Note that the document was written in the Linux 2.4 era, so some of the configuration details may be obsolete, but the problem description is still relevant.

 

The most well-known solution would probably be to configure the two NICs into a bond (the choice of bonding mode depends on your use case), so that both interfaces will appear as a single "bondN" device. Then configure one of the IP addresses to the main bondN device, and the other as an IP alias (use device name "bondN:1"; it will be auto-generated when you configure it).

 

Another way to configure multiple IP addresses for a NIC/bond is to use "ip address add" to add the second IP. This is the newer way, and it may be confusing if you are used to use the "ifconfig" command to check your NIC parameters; the second IP won't appear in "ifconfig" output at all.

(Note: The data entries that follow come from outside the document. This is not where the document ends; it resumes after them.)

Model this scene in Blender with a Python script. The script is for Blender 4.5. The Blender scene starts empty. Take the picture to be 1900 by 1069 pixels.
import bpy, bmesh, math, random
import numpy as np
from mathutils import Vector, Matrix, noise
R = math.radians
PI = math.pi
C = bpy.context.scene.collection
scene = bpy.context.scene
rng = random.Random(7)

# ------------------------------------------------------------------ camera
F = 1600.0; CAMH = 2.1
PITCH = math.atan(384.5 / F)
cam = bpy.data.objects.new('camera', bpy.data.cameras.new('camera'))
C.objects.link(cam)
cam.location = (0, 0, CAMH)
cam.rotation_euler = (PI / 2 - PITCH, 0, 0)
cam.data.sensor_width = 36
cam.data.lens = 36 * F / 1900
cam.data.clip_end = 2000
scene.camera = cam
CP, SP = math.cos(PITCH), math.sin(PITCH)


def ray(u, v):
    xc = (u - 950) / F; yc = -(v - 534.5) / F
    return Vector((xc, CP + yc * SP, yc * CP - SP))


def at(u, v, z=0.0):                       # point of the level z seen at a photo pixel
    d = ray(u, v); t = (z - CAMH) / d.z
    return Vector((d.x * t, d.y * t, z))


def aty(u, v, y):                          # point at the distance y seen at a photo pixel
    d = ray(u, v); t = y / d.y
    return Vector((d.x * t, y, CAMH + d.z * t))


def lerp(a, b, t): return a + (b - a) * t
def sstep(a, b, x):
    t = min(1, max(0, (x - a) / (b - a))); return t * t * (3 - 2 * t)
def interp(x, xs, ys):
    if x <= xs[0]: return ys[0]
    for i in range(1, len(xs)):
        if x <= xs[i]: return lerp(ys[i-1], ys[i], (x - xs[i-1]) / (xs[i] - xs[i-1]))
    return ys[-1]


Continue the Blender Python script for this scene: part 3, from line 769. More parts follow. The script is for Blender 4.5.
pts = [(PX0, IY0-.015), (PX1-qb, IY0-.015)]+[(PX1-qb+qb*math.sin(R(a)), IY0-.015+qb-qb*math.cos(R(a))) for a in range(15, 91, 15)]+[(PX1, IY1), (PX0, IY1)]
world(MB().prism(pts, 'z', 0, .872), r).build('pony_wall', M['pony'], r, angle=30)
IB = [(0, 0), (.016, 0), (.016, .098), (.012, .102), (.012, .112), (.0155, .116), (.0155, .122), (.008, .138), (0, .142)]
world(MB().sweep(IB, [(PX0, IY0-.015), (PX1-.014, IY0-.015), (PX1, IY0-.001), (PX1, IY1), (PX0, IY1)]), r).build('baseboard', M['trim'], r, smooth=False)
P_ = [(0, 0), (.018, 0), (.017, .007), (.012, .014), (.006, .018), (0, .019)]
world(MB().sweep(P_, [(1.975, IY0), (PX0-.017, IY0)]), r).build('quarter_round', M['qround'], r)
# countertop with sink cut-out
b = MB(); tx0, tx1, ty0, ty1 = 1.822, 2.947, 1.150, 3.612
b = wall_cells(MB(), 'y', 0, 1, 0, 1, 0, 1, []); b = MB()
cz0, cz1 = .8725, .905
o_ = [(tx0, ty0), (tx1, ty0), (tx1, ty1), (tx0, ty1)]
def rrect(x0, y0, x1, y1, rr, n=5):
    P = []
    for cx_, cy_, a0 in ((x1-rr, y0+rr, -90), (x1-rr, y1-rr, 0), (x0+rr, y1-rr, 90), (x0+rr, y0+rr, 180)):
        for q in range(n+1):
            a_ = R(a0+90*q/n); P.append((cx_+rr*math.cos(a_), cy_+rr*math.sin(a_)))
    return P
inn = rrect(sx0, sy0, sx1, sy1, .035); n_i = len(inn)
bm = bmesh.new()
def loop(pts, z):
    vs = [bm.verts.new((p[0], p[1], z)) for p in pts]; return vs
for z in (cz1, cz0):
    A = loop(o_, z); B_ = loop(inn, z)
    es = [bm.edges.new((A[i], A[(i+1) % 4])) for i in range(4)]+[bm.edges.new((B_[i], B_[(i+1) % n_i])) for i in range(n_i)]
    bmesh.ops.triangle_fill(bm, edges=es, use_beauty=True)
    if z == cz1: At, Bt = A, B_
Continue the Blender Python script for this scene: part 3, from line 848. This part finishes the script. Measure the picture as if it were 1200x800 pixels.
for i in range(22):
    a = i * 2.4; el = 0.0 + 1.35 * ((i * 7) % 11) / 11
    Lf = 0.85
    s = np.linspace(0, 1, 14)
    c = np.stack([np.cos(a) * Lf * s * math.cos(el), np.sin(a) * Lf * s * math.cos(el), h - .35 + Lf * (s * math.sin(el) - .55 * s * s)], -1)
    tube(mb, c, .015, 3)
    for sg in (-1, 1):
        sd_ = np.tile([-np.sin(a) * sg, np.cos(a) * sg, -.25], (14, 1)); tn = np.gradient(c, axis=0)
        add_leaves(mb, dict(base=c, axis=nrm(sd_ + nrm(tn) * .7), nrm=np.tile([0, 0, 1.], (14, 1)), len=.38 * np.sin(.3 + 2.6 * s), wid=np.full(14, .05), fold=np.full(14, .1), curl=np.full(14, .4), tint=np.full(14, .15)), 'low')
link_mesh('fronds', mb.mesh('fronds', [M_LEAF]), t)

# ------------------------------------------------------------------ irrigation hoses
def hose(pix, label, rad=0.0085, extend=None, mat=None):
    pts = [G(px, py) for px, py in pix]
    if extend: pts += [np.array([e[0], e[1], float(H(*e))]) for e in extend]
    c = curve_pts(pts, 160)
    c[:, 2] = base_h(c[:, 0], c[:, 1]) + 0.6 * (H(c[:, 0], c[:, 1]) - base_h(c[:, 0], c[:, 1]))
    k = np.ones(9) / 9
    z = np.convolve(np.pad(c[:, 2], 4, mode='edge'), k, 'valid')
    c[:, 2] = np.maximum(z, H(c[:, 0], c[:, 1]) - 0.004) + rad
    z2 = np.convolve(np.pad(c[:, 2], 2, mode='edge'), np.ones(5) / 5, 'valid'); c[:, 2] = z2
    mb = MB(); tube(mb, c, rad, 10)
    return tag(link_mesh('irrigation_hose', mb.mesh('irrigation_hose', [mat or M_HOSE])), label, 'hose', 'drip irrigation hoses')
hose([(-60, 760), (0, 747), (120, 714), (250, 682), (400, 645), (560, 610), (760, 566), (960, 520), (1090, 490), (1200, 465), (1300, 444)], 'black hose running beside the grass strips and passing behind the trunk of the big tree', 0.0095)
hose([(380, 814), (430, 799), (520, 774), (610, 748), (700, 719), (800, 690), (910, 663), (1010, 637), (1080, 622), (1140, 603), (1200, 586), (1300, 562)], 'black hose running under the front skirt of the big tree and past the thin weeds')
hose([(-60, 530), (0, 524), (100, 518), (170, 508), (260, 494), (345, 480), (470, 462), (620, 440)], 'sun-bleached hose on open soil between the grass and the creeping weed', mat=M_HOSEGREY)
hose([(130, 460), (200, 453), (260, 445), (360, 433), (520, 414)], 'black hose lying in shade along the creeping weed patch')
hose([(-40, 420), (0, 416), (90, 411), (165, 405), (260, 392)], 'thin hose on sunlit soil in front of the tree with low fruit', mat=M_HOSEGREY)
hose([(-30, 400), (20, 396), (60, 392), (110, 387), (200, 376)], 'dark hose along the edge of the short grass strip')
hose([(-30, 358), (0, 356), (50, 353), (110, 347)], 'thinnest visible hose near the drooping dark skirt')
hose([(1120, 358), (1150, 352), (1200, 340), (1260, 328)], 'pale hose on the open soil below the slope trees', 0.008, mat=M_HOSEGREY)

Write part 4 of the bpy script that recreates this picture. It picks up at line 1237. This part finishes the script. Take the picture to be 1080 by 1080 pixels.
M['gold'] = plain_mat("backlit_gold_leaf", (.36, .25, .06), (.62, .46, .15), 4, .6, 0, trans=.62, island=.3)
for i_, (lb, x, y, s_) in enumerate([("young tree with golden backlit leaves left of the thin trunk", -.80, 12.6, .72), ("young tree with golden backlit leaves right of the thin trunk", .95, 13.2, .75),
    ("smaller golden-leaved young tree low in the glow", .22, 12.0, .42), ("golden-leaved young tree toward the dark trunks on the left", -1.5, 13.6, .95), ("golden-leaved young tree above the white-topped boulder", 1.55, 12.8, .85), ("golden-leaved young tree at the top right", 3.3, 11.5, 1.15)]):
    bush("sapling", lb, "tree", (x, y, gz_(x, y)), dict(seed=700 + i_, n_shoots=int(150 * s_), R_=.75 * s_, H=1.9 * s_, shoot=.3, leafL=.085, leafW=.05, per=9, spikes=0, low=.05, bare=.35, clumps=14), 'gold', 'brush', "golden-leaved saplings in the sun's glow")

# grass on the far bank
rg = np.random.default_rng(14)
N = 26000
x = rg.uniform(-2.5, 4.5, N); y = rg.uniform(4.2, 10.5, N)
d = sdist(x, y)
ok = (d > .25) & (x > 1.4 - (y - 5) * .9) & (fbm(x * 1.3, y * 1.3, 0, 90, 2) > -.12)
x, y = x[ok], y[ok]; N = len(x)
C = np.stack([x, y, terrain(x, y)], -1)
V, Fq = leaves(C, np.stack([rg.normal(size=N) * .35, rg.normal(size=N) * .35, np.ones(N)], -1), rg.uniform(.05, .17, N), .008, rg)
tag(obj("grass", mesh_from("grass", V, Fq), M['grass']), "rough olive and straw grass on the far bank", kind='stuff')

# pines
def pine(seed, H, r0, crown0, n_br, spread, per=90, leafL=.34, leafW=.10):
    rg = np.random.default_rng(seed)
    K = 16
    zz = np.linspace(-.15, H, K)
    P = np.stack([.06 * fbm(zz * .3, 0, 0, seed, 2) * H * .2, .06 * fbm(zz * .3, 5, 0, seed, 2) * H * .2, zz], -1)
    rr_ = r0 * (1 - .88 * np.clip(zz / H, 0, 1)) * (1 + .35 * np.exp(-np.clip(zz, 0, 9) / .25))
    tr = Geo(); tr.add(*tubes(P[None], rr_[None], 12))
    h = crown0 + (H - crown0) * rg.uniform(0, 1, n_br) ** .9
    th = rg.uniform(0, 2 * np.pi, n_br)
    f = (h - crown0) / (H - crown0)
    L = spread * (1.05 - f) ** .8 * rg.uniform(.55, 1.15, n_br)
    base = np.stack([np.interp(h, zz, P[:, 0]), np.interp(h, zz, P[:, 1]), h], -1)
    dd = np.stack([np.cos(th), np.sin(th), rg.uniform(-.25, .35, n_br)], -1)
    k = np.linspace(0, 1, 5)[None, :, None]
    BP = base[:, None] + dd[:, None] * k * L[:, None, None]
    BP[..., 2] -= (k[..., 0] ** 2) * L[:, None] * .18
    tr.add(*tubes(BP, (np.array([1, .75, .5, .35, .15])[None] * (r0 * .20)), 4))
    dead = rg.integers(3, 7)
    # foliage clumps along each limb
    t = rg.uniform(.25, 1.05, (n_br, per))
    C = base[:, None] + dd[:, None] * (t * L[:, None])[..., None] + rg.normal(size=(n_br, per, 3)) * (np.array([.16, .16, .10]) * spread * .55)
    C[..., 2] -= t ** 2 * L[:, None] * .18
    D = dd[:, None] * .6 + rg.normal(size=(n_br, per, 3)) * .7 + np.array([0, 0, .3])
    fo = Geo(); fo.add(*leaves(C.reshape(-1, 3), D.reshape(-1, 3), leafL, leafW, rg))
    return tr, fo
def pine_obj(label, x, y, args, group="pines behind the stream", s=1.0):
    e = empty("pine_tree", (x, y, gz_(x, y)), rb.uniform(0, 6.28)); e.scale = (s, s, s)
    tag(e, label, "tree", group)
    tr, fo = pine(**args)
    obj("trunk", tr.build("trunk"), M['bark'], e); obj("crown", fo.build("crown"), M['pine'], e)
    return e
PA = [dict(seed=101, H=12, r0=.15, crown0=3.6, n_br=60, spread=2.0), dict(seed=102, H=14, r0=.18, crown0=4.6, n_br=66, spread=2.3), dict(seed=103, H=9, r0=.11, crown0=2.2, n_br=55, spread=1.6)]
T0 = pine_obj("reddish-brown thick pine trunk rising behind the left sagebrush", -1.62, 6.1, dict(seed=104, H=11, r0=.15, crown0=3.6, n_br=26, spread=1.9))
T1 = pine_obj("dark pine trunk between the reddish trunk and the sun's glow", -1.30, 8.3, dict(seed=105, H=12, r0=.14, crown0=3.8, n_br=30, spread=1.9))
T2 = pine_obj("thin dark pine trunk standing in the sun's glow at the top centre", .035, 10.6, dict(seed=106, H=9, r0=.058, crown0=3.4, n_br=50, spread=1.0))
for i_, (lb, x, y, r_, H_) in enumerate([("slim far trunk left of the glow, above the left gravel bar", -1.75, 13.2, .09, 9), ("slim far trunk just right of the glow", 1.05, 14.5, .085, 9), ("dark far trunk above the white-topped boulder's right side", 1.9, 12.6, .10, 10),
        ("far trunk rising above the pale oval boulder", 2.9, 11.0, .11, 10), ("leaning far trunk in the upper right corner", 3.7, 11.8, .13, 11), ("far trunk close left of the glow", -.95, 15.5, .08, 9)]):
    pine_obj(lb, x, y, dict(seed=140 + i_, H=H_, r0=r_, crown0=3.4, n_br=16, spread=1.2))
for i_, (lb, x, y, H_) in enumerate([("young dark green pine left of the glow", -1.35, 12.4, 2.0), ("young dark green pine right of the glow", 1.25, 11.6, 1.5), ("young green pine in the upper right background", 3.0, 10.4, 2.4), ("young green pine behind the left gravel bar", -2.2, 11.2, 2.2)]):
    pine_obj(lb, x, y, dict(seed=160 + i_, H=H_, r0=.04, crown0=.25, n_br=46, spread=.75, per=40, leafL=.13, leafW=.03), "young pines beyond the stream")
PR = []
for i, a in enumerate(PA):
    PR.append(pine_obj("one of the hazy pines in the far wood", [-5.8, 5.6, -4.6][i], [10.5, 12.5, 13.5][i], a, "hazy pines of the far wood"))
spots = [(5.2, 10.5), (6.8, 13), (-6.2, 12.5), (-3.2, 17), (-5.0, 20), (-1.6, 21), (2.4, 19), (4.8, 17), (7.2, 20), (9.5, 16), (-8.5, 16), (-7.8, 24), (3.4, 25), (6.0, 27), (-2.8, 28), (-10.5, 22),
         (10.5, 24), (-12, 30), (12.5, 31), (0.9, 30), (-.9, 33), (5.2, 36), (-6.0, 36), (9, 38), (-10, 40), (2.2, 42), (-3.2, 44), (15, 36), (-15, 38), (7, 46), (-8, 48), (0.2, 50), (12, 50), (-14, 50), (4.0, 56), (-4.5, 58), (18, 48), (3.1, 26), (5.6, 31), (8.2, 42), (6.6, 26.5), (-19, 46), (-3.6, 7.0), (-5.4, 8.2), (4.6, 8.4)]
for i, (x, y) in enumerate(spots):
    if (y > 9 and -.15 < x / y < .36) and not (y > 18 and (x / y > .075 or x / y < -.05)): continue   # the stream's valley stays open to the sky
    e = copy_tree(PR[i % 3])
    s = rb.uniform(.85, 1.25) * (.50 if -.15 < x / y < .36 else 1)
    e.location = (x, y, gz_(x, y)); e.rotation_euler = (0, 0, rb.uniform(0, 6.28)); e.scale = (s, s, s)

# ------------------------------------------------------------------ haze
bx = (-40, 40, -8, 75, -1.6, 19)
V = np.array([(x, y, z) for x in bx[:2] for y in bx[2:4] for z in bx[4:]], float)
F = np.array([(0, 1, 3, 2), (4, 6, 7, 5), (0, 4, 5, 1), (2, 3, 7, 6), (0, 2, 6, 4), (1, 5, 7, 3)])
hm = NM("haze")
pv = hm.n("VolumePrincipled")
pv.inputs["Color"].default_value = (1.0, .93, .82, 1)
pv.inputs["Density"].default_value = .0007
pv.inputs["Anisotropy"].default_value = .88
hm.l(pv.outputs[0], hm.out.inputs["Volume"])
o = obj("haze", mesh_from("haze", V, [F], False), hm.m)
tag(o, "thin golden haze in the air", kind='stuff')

Only "ip addr show" will list the extra addresses configured in this way.

 

If you don't need the bandwidth/redundancy of two physical NICs, you could also configure the extra IP address(es) on a single physical NIC, using the interface name "ethN:1" with ifconfig or "ip address add".

 

It is possible to make your current configuration work, but it requires some changes: first, you'll need to solve the ARP flux problem, and second, you will probably also have to configure your routing in a more advanced way, so that it will also consider the source IP addresses when deciding which NIC to use for outgoing packets.